7.2 Timing, Photo Finish and Ties
Competition time runs from the start (scheduled interval time, or the start signal in mass/pursuit/relay) until the front of the leading foot/boot crosses the finish line, recorded by transponder timing and a finish photocell. In sprint heats and tight mass-start finishes a photo finish decides the order. Times are taken to high resolution; in interval-start races the lowest total time wins, while in heats and mass starts finishing order decides. Genuine ties share the same rank.
7.3 Intermediate (Split) Times
Electronic timing records intermediate (split) times at fixed points on each loop, driving the live standings, the time gaps between competitors and the broadcast graphics. Splits also support the seeding of pursuit starts and the analysis of lap-by-lap pacing during the race.

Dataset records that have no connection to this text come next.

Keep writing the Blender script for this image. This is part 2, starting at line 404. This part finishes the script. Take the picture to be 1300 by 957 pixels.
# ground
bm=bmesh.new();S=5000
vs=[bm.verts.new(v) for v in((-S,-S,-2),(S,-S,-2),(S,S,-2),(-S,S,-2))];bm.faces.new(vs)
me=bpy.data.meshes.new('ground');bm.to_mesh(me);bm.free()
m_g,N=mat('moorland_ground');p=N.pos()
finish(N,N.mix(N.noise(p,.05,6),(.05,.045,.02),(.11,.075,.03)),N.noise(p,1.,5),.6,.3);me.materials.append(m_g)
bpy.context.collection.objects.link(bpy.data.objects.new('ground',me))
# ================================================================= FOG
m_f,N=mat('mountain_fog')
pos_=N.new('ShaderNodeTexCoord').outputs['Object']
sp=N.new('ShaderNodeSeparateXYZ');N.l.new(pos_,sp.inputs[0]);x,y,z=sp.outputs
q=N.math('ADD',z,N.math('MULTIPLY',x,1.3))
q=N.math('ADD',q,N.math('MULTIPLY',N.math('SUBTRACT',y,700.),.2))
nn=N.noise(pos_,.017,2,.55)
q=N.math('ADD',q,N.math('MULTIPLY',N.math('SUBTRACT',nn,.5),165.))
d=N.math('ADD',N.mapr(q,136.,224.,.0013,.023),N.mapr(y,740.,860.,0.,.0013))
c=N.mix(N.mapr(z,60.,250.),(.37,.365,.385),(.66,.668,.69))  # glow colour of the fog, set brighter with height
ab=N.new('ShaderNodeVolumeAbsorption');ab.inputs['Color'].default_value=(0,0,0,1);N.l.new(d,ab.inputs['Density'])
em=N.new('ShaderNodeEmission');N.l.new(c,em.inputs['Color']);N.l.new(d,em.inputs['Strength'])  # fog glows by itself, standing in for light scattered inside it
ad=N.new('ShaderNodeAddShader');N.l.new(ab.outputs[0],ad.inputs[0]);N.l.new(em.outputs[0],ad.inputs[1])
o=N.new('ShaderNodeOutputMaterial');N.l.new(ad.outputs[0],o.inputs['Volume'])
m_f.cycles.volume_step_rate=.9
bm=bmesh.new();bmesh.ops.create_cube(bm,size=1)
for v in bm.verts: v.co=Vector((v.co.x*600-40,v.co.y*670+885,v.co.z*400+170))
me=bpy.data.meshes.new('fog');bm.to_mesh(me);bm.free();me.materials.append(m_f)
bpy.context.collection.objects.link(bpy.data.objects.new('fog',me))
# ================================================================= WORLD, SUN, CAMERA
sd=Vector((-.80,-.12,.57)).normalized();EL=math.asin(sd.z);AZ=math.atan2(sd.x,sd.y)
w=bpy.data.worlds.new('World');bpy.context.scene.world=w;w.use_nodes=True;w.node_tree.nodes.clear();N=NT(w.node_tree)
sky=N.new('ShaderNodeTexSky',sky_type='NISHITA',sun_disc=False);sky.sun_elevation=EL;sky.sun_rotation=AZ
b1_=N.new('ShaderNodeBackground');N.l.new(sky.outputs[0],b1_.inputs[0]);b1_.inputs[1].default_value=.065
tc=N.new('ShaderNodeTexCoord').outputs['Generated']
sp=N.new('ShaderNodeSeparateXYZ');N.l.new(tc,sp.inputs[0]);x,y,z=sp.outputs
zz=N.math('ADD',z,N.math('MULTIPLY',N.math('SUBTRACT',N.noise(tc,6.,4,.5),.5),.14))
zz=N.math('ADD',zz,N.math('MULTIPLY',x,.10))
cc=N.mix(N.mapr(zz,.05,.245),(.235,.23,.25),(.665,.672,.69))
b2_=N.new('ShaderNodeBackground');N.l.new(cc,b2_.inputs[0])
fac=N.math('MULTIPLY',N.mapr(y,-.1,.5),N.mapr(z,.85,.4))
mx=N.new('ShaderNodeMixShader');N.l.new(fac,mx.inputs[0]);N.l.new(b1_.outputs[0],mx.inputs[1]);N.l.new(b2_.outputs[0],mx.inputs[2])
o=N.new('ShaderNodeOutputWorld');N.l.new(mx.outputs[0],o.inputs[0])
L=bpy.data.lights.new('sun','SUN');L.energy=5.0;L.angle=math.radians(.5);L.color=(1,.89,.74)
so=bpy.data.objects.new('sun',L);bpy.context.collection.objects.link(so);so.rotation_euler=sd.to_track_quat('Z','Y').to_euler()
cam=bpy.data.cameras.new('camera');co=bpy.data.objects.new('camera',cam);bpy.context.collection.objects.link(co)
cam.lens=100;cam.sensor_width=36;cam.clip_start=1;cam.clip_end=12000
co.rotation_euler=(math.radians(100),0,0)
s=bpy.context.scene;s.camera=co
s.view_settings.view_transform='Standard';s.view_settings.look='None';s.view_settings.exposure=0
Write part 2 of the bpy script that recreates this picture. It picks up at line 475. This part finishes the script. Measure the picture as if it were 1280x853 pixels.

8. Conduct, Obstruction and Sanctions
8.1 Obstruction and Right of Way
Obstruction is not allowed in any competition. Obstruction is deliberately impeding, blocking, charging or pushing another competitor with any part of the body or ski equipment. A skier being overtaken must give way on first call in interval-start races (and on prepared free-technique trails must not change track repeatedly to block). In mass-start, pursuit and relay races a competitor about to be lapped by the leader must yield immediately. Deliberate obstruction is sanctioned by the Jury with a time penalty or disqualification.
8.2 Technique Violations and Course-Cutting
In classical-only races, any skating action to maintain or increase speed (outside permitted skating zones) is a technique violation; an official posted on the course records the bib and may signal the competitor. A first violation may bring a warning (yellow card); two violations (yellow cards) in one race lead to disqualification. A competitor must follow the marked course in the correct sequence: leaving it, changing course or skiing backward to gain advantage is forbidden; if a skier deviates they must return to the point of error by skiing against the direction if necessary.
8.3 Disqualification, DNS and DNF
A competitor is disqualified (DSQ) for serious breaches: changing course, interfering with or obstructing an opponent, two technique-violation cards, illegal equipment, missing a control point, accepting prohibited outside assistance, doping or unsporting conduct. A competitor who does not appear at the start is DNS (Did Not Start) and one who abandons the race is DNF (Did Not Finish); neither is classified. All sanctions and reasons are recorded in the official competition documents and the audit trail.
9. Competition Equipment and Wax
9.1 Skis and Poles
Both skis of a pair must be built the same way and be the same length, and a pair of XC skis must weigh at least 750 g (without bindings). Poles must have a constant length and must not create foreign energy to aid push-off. For the classical technique, the pole length is limited: the upper edge of the pole grip strap may be no higher than 83% of the competitor's body height measured standing in ski boots, to preserve the diagonal-stride character. Pole tips must use safe XC tips or a rigid protective tip of diameter ≥ 30 mm. Skis are marked at the pre-start control and verified at the finish.
9.2 Fluorinated Wax Ban and Testing
Since the 2023/24 season, FIS applies a complete ban on fluorinated (PFAS / C8 and C6) ski waxes in all disciplines for environmental and health reasons. Skis are tested for fluorine before the start using a portable infrared (FTIR) spectrometer; a positive reading above the threshold means the ski may not be used, and a competitor who races on fluorinated skis is disqualified. The Milano-Cortina 2026 Olympic Winter Games are the first Games run fully fluoro-free.
9.3 Identification, Transponders and Outside Help
Competitors must wear the official bib (start) number, leg numbers and a timing transponder, and may not carry communication or listening devices used to gain advantage during the race. A competitor must complete the course by their own means of propulsion: only permitted outside assistance (e.g. authorised equipment service in the Skiathlon pit, or feeding/drinks at marked stations) is allowed; any other outside help, pacing or pushing by a non-competitor is forbidden and sanctioned by the Jury.
10. Officials, Jury and Protests
10.1 Competition Officials and the Jury
Each FIS event is led by a Technical Delegate (TD) and a Jury chaired by the TD with the Chief of Competition and a Referee / FIS representative. Specialist officials include the Chief of Competition, Chief of Course, Start and Finish Referees, Stadium and Exchange-zone controllers, and on-course technique controllers. The Jury sets start lists and course details, applies sanctions and disqualifications, rules on protests, and approves the official results. Its decisions are final within the rules, subject to the protest and appeal procedure.
10.2 Protests, Appeals and Official Results
A team may file a protest within the time limit set in the rules (a short window after the posting of provisional results or the event in question), accompanied by the prescribed fee. The Jury decides protests; its decision may be appealed to the FIS Appeals Commission within the stated deadline. Provisional results become official once all protests and the protest window are resolved. Decisions on technique violations and obstruction must be supported by the controllers' records / evidence.